I was elected by a majority of nine thousand while the city solicitor and the members of the board of public service were returned by majorities of several thousand more. It was a tremendous vindication coming as it did at the close of such a campaign. The east end, the rich and aristocratic section of the city voted solidly against me but contributed somewhat no doubt to the majorities of the candidates who ran ahead of me.
The newspapers were all agreed that the election was one of the most orderly ever held in Cleveland. That night the streets were a surging mass of humanity. The whole town seemed to be out. While some thousands were receiving election returns in the Armory and in the theaters, tens of thousands were swarming on the streets. They overflowed the sidewalks and spread out over the streets in such numbers that the street cars had to crawl at snail’s pace in the down town region, and automobiles had difficulty in getting through at all. It was unmistakably a great common people’s victory. The City Hall was packed with a happy, radiant crowd and Peter Witt gave characteristic expression to his exuberance of spirit in a telegram to President Roosevelt reading, “Cleveland as usual went moral again. The next time you tell Theodore to run tell him which way.”
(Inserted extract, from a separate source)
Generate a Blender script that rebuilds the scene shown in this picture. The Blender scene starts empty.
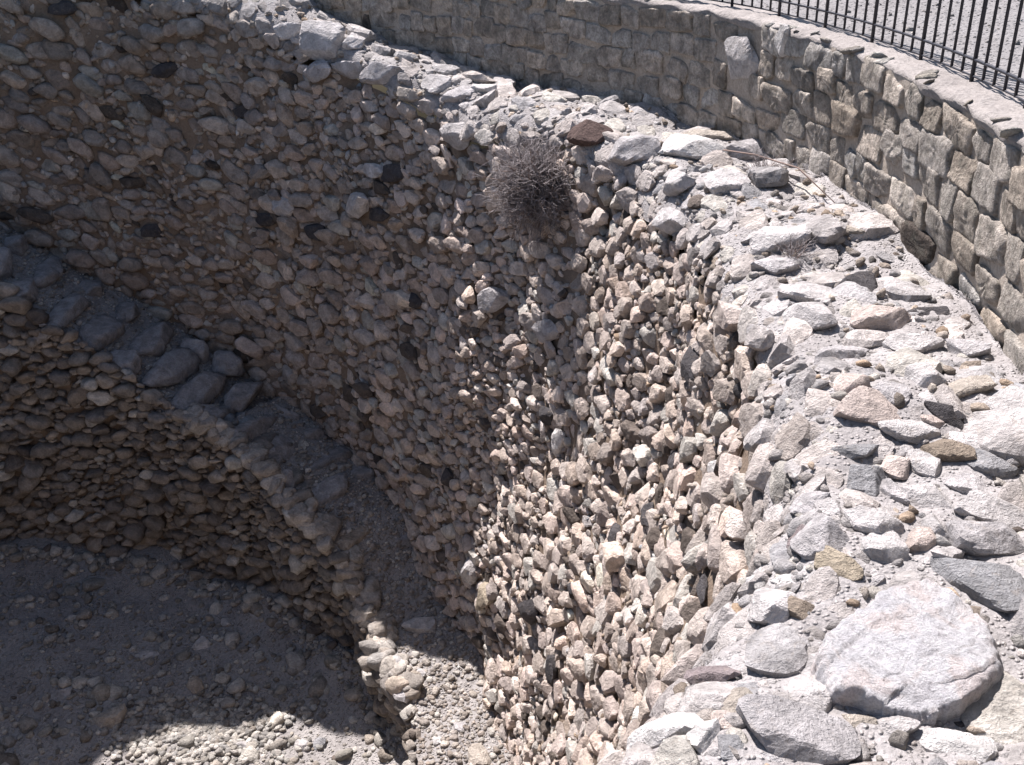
import bpy, bmesh, math, random
import numpy as np
from mathutils import Matrix, Vector
from mathutils.kdtree import KDTree

rng = np.random.default_rng(7)
random.seed(7)
scene = bpy.context.scene
COL = scene.collection
SUN_E = 57.; SKY = .072; EXPO = 1.2
CX, CY = -6.3, 5.6
def itp(th, tab):
    xs = np.array([a for a, b in tab], float); ys = np.array([b for a, b in tab], float)
    return np.interp(th, xs, ys)
def wob(x, y, s):
    return (np.sin(1.7*x+s)*np.cos(2.3*y-s*1.3)+.6*np.sin(4.1*x-2.9*y+s*2)+.4*np.cos(6.7*x+5.3*y-s)+.25*np.sin(11*x-9*y+s*3))/2.25
def z_rise(th): return itp(th, [(80,0),(90,.75),(100,1.7),(200,1.7),(290,0)])  # lifts the unseen left rim and ground to cast a longer floor shadow
def z_lip(th): return itp(th, [(-60,-2.05),(-25,-2.06),(20,-2.1),(40,-2.08),(46,-2.05),(54,-1.8),(62,-1.42),(75,-1.1),(82,-.9),(300,-.9)]) + z_rise(th) + .035*np.sin(th*.31)+.03*np.sin(th*.83+1)
def r_lip(th): return itp(th, [(-60,7.5),(-30,7.55),(-12,7.6),(2,7.53),(12,7.47),(20,7.48),(24,7.44),(31,7.3),(42,7.35),(180,7.4)]) + .03*np.sin(th*.5)
def r_foot(th): return itp(th, [(-60,6.2),(15,6.28),(20,6.34),(29,6.46),(40,6.5),(50,6.7),(62,6.9),(180,6.9)])
def r_ret(th): return itp(th, [(-60,9.6),(-40,9.2),(-28,8.85),(-12,8.66),(0,8.57),(10,8.5),(17,8.44),(22,8.34),(28,8.18),(35,8.05),(45,8.1),(180,8.3)])
def r_inner(th): return itp(th, [(-60,5.25),(15,5.4),(30,5.5),(42,5.6),(180,5.6)]) + .05*np.sin(th*.35)
def z_stair(th): return itp(th, [(-60,-7.95),(20,-7.9),(34,-7.8),(38,-7.6),(44,-7.1),(50,-6.75),(64,-6.1),(76,-5.45),(82,-4.95),(88,-4.45),(100,-3.5),(115,-2.3),(128,-1.1),(142,.2),(180,.2)])
def z_floor(x, y): return -8.4 - .09*np.clip(x+6.5, -3, 6) + .04*wob(x*.8, y*.8, 2.)
Z_TOP = -1.17
TH_S = 7.0   # arc length per radian in the flat packing plane
def fil(th): return .3+.08*np.sin(th*.22)
def wall_surf(th, t):
    """t: 0 where the wall turns into its rounded lip; below is wall face, above is the wall top"""
    th = np.asarray(th, float); t = np.asarray(t, float)
    zl = z_lip(th); r0 = fil(th); rl = r_lip(th)
    L = r0*np.pi/2
    za = zl-r0
    zw = za+np.minimum(t, 0)
    k = np.clip((za-zw)/(za+7.9), 0, 1.2)
    rw = rl+(r_foot(th)-rl)*k
    a = np.clip(t/r0, 0, np.pi/2)
    z = np.where(t < 0, zw, za+r0*np.sin(a))
    r = np.where(t < 0, rw, rl+r0*(1-np.cos(a))+np.maximum(t-L, 0))
    s = np.radians(th)*7
    b = wob(s*.9, t*1.1, 5.)
    fade = np.clip((t-L)/.3+1, 0, 1)
    r = r + .09*b*(1-fade)+.0*b
    z = z + .035*b*fade
    q = np.radians(th)
    return np.stack([CX+r*np.cos(q), CY+r*np.sin(q), z], -1)
def ret_surf(th, t):
    th = np.asarray(th, float); t = np.asarray(t, float)
    q = np.radians(th); r = r_ret(th)+.02*wob(q*9, t*3, 3.)+(-.05*(t+1.17))
    return np.stack([CX+r*np.cos(q), CY+r*np.sin(q), t], -1)
def inner_surf(th, t):
    th = np.asarray(th, float); t = np.asarray(t, float)
    q = np.radians(th); r = r_inner(th)-.06*(z_stair(th)-t)*-.5+.04*wob(q*7, t*2, 8.)
    return np.stack([CX+r*np.cos(q), CY+r*np.sin(q), t], -1)
def frame(surf, th, t):
    e = .05
    P = surf(th, t); U = surf(th+.3, t)-surf(th-.3, t); V = surf(th, t+e)-surf(th, t-e)
    U /= np.linalg.norm(U, axis=-1, keepdims=True)
    V -= U*(U*V).sum(-1, keepdims=True); V /= np.linalg.norm(V, axis=-1, keepdims=True)
    N = np.cross(V, U)
    return P, U, V, N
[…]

Poor Mr. Burton! He must have been sadly disillusioned and deeply wounded. He had nothing to say. He hurried off to Washington or somewhere without sending me the congratulatory message which is customary on such occasions.
On election night when the returns began to show beyond doubt that Burton was defeated the Concon issued orders to stop selling seven tickets for a quarter (this rate of fare having been in operation from October 2 to November 5), and go back to the old rate of a five-cent cash fare or eleven tickets for fifty cents.